Tja, das ist wohl der Irrtum. Das festzustellen, dazu braucht es keinen FALL Relotius, die Branchenrealität ist viel trister. Ein paar Recherchetipps, wen es wirklich interessiert, samt kurzer Antworten für Recherchefaule:
Wie viele Zeitungen und Zeitschriften in Deutschland betreiben ein sogenanntes FACTCHECKING, beim Spiegel DOKUMENTATION genannt? (maximal eine Handvoll. Die meisten haben sogar ihr Lektorat abgeschafft. Qualitätskontrolle ist kein populäres Thema in der Zeitungsindustrie.)
Welche Grenzen hat ein seriöses FACTCHECKING? (viele. Konsequentes Factchecking müsste bei den Quellen und Zitierten nachfragen, ob das wirklich so stimmt, wie vom Reporter geschrieben, womit der Arbeit- oder Auftraggeber dessen Autorität untergräbt. Im Fall der Zitate gilt es zurecht als problematisch, sie dem Zitierten auf Wiedervorlage zu geben, wenn man sich anschaut, welch weichgespülte Fassung man von diesem oder dieser bei Wortlautinterviews zurückkriegt. Besonders sinnlos ist Factchecking, das sich die zitierten Studien und Quellen vom Schreiberling schicken lässt statt andere Quellen zur Verifizierung zu suchen. Wenn die genannten Quellen irren oder lügen, der Aufschreiber das aber richtig wiedergeben hat, geht das widerspruchsfrei durch)
Warum finden freie Schreiber und Korrespondenten ihre Texte in einer Fassung im Blatt wieder, die mit Fehlern versehen worden ist? Sodass sie nicht mehr mit der Quellenlage übereinstimmen und Zitate von der Audiodatei abweichen? Das Tunen von eingereichten Texten in Zentralredaktionen oder am Newsdesk durch Branchenvertreter, die nie vor Ort waren und mit niemandem gesprochen haben, dessen Zitate sie frisieren, ist eine Seuche, die diese Branche befallen hat und über die jeder freie Journalist etwas sagen könnte. Das Motiv, das Maximale aus der Story rauszuholen oder banalen Murks überhaupt erst zur Story zu machen, mag in der Werbung und der BILD-Zeitung gang und gäbe sein.
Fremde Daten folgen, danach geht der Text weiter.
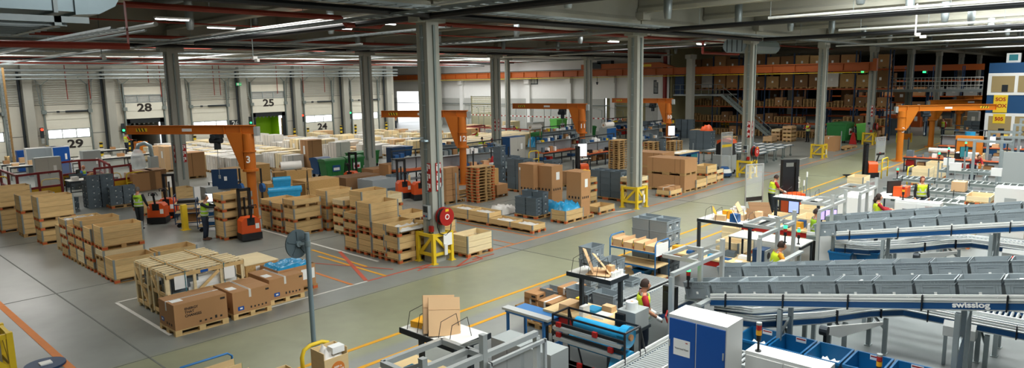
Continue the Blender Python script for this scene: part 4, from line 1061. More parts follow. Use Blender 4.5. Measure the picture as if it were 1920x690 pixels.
def person(label, loc, rz, pose={}, vest='hivis', shirt='cloth_dark', sleeve=None, pants='cloth_navy', hair='hair_dark', long=0, hyaw=0, htilt=0, short=False, back=None, shoe='black', hands=True, scale=1.0, gloves=None):
    P = {k: Vector(v) for k, v in {**STAND, **pose}.items()}; t = thing('person', label, 'person', loc, rz); t.scale = (scale,)*3
    b = MB(); up = (P['ch']-P['pel']).normalized(); fw = Vector((1, 0, 0)); fw = (fw-up*fw.dot(up)).normalized()
    def tor(off, hi=1.0, lo=0.0, top=True):
        q = MB(); rg = []; L = (P['nk']-P['pel'])
        for f, dx, dy in ((-.12, .115, .165), (0, .115, .165), (.22, .105, .15), (.5, .115, .165), (.72, .12, .185), (.88, .095, .185), (.97, .06, .11)):
            if f < lo or f > hi: continue
            cc = P['pel'].lerp(P['ch'], f/.67) if f < .67 else P['ch'].lerp(P['nk'], (f-.67)/.33)
            rg.append((cc, dx+off, dy+off, fw))
        return loft(q, rg)
    q = tor(-.012); b.add(q.v, q.f)
    limb(b, [P['ch'].lerp(P['nk'], .6), P['nk'], P['hd']-Vector((0, 0, .06))], [.07, .058, .052])
    head_geo(b, P['hd'], hyaw, htilt)
    for s, S, E, Wr in (('l', 'sl', 'el', 'wl'), ('r', 'sr', 'er', 'wr')):
        S, E, Wr = P[S], P[E], P[Wr]; limb(b, [S.lerp(P['ch'], .3), S, S.lerp(E, .5), E, E.lerp(Wr, .4), Wr], [.05, .055, .046, .04, .038, .026])
        d = (Wr-E).normalized(); sd = d.cross(Vector((0, 0, 1)));  sd = sd.normalized() if sd.length > .2 else Vector((1, 0, 0)); nm = sd.cross(d).normalized()
        limb(b, [Wr, Wr+d*.04, Wr+d*.09], [.026, .038, .034], 8)
        for k in range(4):
            o = sd*((k-1.5)*.019); l = (.07, .08, .075, .058)[k]; a = Wr+d*.08+o; limb(b, [a, a+d*l*.5, a+d*l*.8-nm*l*.45], [.0105, .0095, .007], 6)
        th = 1 if s == 'r' else -1; a = Wr+d*.035+sd*(.03*-th); limb(b, [a, a+d*.03+sd*(-.028*th), a+d*.06+sd*(-.032*th)-nm*.015], [.013, .011, .008], 6)
    for H, K, A in (('hl', 'kl', 'al'), ('hr', 'kr', 'ar')):
        limb(b, [P[H], P[H].lerp(P[K], .4), P[K], P[K].lerp(P[A], .35), P[A]], [.09, .075, .055, .052, .035])
    obj('body', b, 'skin', t, smooth=True)
    q = tor(.006, .9); obj('shirt', q, shirt, t, smooth=True)
    for S, E, Wr in (('sl', 'el', 'wl'), ('sr', 'er', 'wr')):
        S, E, Wr = P[S], P[E], P[Wr]; q = MB()
        limb(q, [S.lerp(P['ch'], .35), S, S.lerp(E, .45), S.lerp(E, .8)] if short else [S.lerp(P['ch'], .35), S, S.lerp(E, .5), E, E.lerp(Wr, .5), E.lerp(Wr, .93)], [.062, .072, .064, .058] if short else [.062, .07, .06, .052, .046, .037])
        obj('sleeve', q, sleeve or shirt, t, smooth=True)
        if gloves:
            q = MB(); d = (Wr-E).normalized(); limb(q, [E.lerp(Wr, .85), Wr, Wr+d*.05, Wr+d*.1], [.036, .034, .046, .04]); obj('glove', q, gloves, t, smooth=True)
    for H, K, A in (('hl', 'kl', 'al'), ('hr', 'kr', 'ar')):
        H, K, A = P[H], P[K], P[A]; q = MB(); limb(q, [H+Vector((0, 0, .05)), H.lerp(K, .35), K, K.lerp(A, .4), K.lerp(A, .95)], [.105, .092, .072, .066, .06]); obj('trouser_leg', q, pants, t, smooth=True)
        q = MB(); f = Vector((1, 0, 0)); limb(q, [A-f*.06-Vector((0, 0, .035)), A-Vector((0, 0, .03)), A+f*.1-Vector((0, 0, .045)), A+f*.19-Vector((0, 0, .05))], [.04, .05, .042, .028]); obj('shoe', q, shoe, t, smooth=True)
    if vest:
        q = tor(.022, .9, 0 if P['kl'].z > .3 and P['pel'].z > .7 else .0); v = obj('vest', q, vest, t, smooth=True)
        for f in (.05, .3):
            q = MB(); c0 = P['pel'].lerp(P['ch'], f/.67); c1 = P['pel'].lerp(P['ch'], (f+.09)/.67); loft(q, [(c0, .145, .192, fw), (c1, .145, .192, fw)]); obj('reflective_band', q, 'reflective', v)
        for sy in (-1, 1):
            q = MB(); lt = Vector((0, 1, 0)); q.bar(P['ch']+fw*.135+lt*(.09*sy)-up*.14, P['nk']+lt*(.1*sy)+fw*.05, .05, .012, up=fw); q.bar(P['ch']-fw*.135+lt*(.09*sy)-up*.14, P['nk']+lt*(.1*sy)-fw*.05, .05, .012, up=fw); obj('reflective_strap', q, 'reflective', v)
        if back: text('back_print', back, .1, P['ch']-fw*.152, (PI/2, 0, -PI/2), 'ink', v)
    if hair: obj('hair', hair_geo(P['hd'], hyaw, htilt, long), hair, t, smooth=True)
    R = Matrix.Rotation(hyaw, 3, 'Z')
    for sy in (-1, 1):
        q = MB(); c = P['hd']+R @ Vector((.088, .03*sy, .012)); q.lathe([(.003, -.008), (.011, 0), (.003, .008)], 8, c); obj('eye', q, 'ink', t)
    q = MB(); c = P['hd']+R @ Vector((.09, 0, -.06)); q.cb(c, (.01, .012, .008)); q.add(*[(lambda B: (B.v, B.f))(MB().bar(c+R @ Vector((0, -.022, 0)), c+R @ Vector((0, .022, 0)), .012, .008))][0]); obj('mouth', q, 'red', t)
    return t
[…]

Im seriösen Journalismus damit leben zu müssen, ist ein guter Grund, dieser Branche Lebwohl zu sagen.
Gabor Steingart redet immer noch so, der Auftritt liegt aber schon fünf Jahre zurück. Der Nutzen einer Kündigung des HANDELSBLATTS ist demnach heute, im Jahr 2017, bereits 200 Euro höher ist als im Jahr 2011: 749 Euro für’n Jahresabo [2011: 549 Euro].
Undank ist der Welten Lohn. Wie sonst konnten einstige QUALITÄTSZEITUNGEN nur in den Verdacht geraten,
keine Verbindung zur Realität mehr zu haben,
im Wolkenkuckucksheim die Bodenhaftung zu verlieren,
so manche Luftpumpe und ziemliche Luftikusse zu beschäftigen,
die noch dazu viel heiße Luft produzieren?
In einem speziellen Fall könnte die Zeitungsbranche zu dieser um sich greifenden Fremdwahrnehmung allerdings doch einen kleinen Eigenbeitrag geleistet haben – wenn auch weniger durch den Einsatz eines aufgeblähten Werbemittels als durch die Bestallung eines neuen Chefredakteurs. Dieser konnte in den 1990er Jahren von einem Schwindler angebotene Fakenews leider nicht von echten unterscheiden. Damals ging es zwar nur um Hollywood-Interviews, „geführt“ von Tom Kummer (hier ein Link zum Dokfilm darüber). Seit Ende 2016 nun darf Ulf Poschardt für DIE WELT mit seinem Lifestyle-Besteckkasten Politik vermessen.